Commentaire de « la ville » d’Emile VERHAEREN


I- Un poème qui représente la ville industrielle de la fin du 19ème siècle

1) le décor urbain

L’évocation d’une ville indéterminée à valeur générale :
- Le déterminant défini à valeur générique du titre : « la ville »
- Des termes géographiques qui identifient différents éléments de la ville moderne : v7 ponts musclés de fer, v11 des faubourgs, v25 un fleuve, v31 des quais, v43 gares.

L’architecture urbaine évoquée d’une façon fragmentée :
La métonymie des toits pour désigner les maisons v12
Les périphrases qui désignent indirectement des entités en les décomposant : v9 à 10 les monuments, v17 à 19 les réverbères

Cette fragmentation permet de faire ressortir le caractère géométrique du paysage urbain :
- Le champ lexical de la géométrie : les lignes brisées (toits v12 rimant avec angles droits v13), des volumes (blocs, colonnes v9, cubes v34), la verticalité (tours v11, debout v15, poteaux, grands mâts v19).

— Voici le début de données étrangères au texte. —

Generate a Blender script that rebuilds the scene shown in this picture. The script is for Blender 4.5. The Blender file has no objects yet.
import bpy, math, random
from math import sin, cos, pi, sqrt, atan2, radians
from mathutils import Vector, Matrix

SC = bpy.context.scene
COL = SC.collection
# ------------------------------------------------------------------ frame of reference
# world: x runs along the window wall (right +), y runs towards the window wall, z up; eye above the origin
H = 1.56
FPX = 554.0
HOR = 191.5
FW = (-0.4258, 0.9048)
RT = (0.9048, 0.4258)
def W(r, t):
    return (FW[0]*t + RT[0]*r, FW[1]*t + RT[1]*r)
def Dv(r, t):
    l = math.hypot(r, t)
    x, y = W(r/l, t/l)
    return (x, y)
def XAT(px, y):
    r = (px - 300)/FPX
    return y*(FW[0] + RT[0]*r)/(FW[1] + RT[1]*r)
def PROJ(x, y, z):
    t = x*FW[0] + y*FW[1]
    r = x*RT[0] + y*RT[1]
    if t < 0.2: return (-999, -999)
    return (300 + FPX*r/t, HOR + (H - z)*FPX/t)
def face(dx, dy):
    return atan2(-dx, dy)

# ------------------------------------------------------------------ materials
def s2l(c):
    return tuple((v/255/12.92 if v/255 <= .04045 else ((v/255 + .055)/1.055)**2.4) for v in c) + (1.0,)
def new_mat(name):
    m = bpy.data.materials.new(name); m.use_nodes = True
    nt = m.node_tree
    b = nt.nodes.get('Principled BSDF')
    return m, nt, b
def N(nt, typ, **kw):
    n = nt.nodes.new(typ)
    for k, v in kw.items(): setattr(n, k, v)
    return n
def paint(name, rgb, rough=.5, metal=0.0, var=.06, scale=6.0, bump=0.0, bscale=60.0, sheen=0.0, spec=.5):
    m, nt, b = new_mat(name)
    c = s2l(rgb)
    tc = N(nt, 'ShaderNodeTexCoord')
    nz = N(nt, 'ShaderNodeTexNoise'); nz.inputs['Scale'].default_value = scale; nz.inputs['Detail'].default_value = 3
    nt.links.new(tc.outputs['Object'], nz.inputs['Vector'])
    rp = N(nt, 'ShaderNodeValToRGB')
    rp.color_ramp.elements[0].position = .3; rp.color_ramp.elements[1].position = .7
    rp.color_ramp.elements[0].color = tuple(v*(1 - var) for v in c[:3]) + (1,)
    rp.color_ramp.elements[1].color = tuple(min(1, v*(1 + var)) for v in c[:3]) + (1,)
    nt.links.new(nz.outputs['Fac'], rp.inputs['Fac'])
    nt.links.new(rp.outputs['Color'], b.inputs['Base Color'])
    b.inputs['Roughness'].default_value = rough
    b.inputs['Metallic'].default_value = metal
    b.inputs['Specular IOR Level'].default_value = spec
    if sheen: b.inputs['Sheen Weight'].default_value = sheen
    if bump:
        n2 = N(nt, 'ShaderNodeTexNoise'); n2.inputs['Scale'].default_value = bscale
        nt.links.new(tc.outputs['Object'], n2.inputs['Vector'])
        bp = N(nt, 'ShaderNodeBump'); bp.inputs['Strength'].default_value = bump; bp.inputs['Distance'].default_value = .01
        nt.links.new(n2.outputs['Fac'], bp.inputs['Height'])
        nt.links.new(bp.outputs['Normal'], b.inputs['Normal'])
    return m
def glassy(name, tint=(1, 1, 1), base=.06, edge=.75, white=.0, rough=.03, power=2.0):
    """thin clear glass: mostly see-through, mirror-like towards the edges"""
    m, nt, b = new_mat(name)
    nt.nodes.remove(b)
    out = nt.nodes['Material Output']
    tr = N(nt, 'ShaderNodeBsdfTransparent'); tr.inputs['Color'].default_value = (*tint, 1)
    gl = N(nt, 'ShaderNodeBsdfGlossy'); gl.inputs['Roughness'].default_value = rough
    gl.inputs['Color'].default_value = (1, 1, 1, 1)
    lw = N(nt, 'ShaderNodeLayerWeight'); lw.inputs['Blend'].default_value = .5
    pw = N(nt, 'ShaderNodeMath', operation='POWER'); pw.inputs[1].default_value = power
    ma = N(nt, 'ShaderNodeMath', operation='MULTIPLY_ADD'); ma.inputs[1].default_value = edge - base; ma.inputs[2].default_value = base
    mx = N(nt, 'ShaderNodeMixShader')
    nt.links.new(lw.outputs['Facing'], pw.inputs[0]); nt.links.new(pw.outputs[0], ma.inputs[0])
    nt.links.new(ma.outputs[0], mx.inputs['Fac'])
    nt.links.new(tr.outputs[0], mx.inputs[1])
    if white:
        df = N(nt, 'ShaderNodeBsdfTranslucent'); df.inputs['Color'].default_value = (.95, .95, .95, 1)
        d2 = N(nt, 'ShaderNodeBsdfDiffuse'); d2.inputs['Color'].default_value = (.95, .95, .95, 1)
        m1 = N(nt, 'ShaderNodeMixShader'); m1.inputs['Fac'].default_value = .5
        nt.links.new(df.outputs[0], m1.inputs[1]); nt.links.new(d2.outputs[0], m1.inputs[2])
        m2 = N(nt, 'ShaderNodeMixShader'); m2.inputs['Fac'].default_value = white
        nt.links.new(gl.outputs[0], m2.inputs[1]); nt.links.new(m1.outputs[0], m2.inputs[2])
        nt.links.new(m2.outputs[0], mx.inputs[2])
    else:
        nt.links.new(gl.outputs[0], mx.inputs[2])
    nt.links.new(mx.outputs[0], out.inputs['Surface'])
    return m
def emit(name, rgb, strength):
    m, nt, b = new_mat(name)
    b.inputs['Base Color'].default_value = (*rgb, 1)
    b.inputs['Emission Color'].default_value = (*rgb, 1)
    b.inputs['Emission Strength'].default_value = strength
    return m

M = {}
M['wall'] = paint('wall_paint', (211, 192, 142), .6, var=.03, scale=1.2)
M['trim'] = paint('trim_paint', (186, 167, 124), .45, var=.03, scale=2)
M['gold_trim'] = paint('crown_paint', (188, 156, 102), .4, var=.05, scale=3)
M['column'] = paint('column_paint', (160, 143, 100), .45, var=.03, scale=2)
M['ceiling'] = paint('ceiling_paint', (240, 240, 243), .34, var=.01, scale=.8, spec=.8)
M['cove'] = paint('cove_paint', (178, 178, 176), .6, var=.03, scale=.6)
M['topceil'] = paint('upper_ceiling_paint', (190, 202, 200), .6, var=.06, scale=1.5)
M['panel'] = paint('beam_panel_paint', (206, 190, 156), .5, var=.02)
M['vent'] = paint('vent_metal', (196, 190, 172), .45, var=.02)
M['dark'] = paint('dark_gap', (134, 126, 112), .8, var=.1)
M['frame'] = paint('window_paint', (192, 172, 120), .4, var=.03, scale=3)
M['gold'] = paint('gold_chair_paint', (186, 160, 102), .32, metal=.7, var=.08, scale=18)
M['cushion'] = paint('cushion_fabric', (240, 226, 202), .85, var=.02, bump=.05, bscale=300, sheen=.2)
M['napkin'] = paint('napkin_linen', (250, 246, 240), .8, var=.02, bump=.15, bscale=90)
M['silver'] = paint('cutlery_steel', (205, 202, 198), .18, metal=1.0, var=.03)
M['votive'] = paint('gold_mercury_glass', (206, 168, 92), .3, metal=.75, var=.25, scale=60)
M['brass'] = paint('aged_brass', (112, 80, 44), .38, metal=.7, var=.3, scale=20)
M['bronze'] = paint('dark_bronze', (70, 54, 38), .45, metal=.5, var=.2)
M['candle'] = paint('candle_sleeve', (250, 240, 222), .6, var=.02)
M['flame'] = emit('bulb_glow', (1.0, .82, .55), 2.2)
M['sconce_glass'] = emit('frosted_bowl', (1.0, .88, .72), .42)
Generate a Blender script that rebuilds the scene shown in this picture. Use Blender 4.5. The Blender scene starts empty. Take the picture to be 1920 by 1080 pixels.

2) un paysage urbain saturé

Les effets de démultiplication qui suggèrent l’entassement dans la ville et l’explosion urbaine :
Pluriel (déterminants)
Enumération, conjonction « et » -> entassement (gradation)
Structure des strophes : anaphores -> accumulation de propositions, juxtapositions renforcées par la reprise anaphorique du présentatif « ce sont ».

3) Une ville saturée par son activité incessante :

Une ville en construction :
L’image d’une ville en construction v2 « ses étages en voyage »
L’image d’une ville en extension et animalisée : l’adjectif « tentaculaire » v14 et 48
Une ville caractérisée par un mouvement permanent :
Le champ lexical du mouvement : lancés, bonds, bougent, bat, glissent, passent, filent, vole (aux vers 41, 42 les verbes sont mis en valeur par la proposition des sujets).
Le champ lexical des moyens de transport : navires, fourgons, tombereaux, chevaux, roue, trains.
Le rythme du vers 42 un octosyllabe mime la rapidité des déplacements.
La métaphore du vers 47 « un réseau clair d’éclairs » pour décrire les voix ferrés suggère par la lumière intense et furtive des éclairs la rapidité permise par les chemins de fer.


II- Un poème qui montre les aspects négatifs et hostiles de la ville industrielle

1) L’accent est mis sur les conséquences néfastes de l’activité industrielle

La pollution plonge la ville dans l’obscurité et fait perdre à l’eau sa transparence :
Les compléments circonstanciels de lieu « du faon des brumes »v1, « dans le brouillard » v28
L’image du soleil v24 et 25 ; renforcée par la rime entre « fermée » et « fumée ».
Le champ lexical de la noirceur : charbon, fleuve de naphte et de poix, la rime ombre, sombres v33 et 36.

2) Une atmosphère agressive

Le hiératisme imposant de l’architecture :
La récurrence du verbe dresser v13, 36 et 43.

Tout un jeu d’images poétiques confère aux éléments architecturaux une certaine hostilité :
L’image v7 et 8 qui attribuent aux ponts les caractères des animaux de proie
La comparaison du v40, l’image du v36

Le caractère agressif des bruits de la ville est mis en relief :
Le champ lexical des bruits stridents est renforcés par des termes comprenant les sons (s), (f), (k), (g) : v27 sifflets crus, v31 quais sonnent aux chocs, v32 grincent comme des gonds.

3) La ville apparaît comme un lieu d’égarement et de perdition

L’idée d’un lieu piégé dans lequel on peut être englouti est contenue implicitement dans certaines expressions :
L’adverbe « soudain » du v34, l’expression «  sous-sol de feu »
Le vers 35
La comparaison des gares à des puits et des cratères v46

L’idée d’un lieu qui peut égarer par son immensité, sa complexité et la perte des repères est aussi induite par certaines expressions :
v3 l’adverbe immensément, v30 l’idée d’espaces multiples et indéterminés
Les images de réseaux complexes : v45 « rails ramifiés », v47 « réseaux clairs d’éclairs », l’adjectif « tentaculaire ».